The plan by Seoul and Washington to install the Terminal High Altitude Area Defense (THAAD) system in response to threats from North Korea has drawn fire from China, which fears it will undermine its own ballistic capabilities.
Seoul has earmarked a golf course in the southern county of Seongju owned by the Lotte Group, a food, retail and hotel operator that is South Korea's fifth-largest conglomerate, for the THAAD system. It has offered it a plot of military-owned land east of the capital in exchange.
But Lotte has significant business interests in China and has deferred a decision on whether to accept the deal.
Its Chinese projects include a sprawling three-trillion-won ($2.6 billion), 160,000-square-metre complex involving a theme park, shopping malls and a hotel in the northeastern city of Shenyang.

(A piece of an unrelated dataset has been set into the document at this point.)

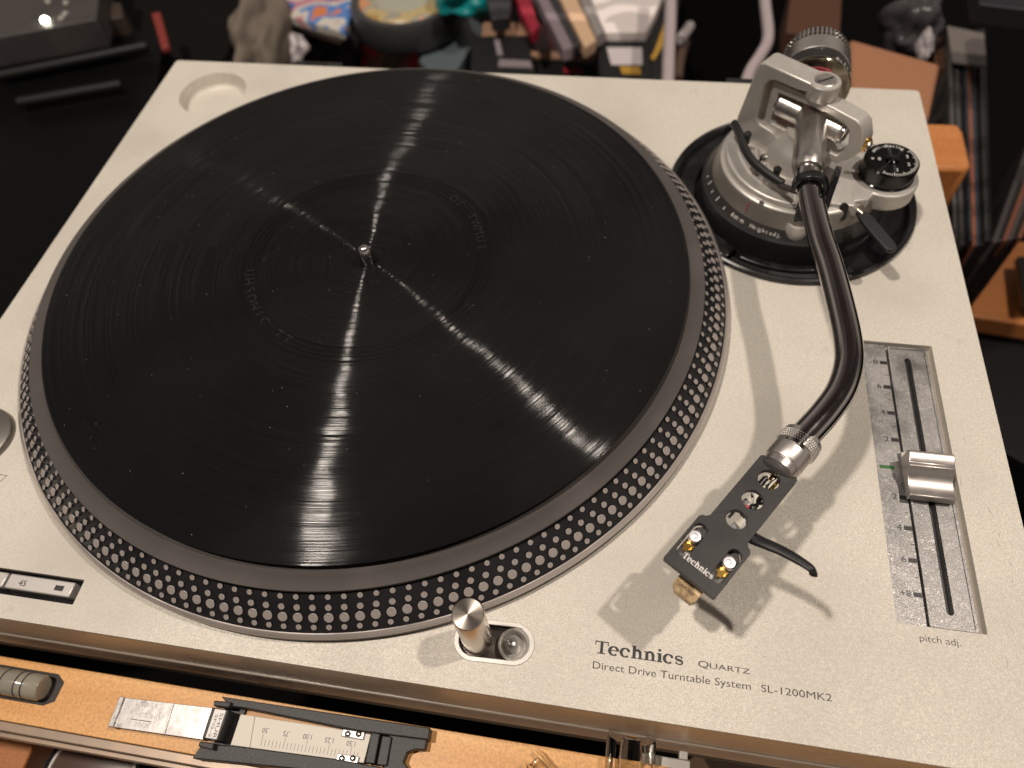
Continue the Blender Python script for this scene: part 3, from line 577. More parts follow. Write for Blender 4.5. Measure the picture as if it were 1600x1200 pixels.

It was forced to stop construction in November after Chinese regulators took issue with some of its safety measures, a group spokeswoman told AFP Wednesday.
The company was not aware of any political motive behind the move, she added.
"Many people talk about potential link with the THAAD deployment over the construction suspension, but we don't know about such things," she said.
Beijing has in recent months slapped a series of measures seen by Seoul as economic retaliation over THAAD, including cancellation of visits by many South Korean celebrities popular in China.
Many South Korean firms have suffered falling sales in China due to tightened customs screening of imports from the country, while Chinese tourist numbers have fallen, according to media reports.
But when US Defense Secretary James Mattis visited Seoul last week he and acting president Hwang Kyo-Ahn vowed to push ahead with the deployment as planned this year.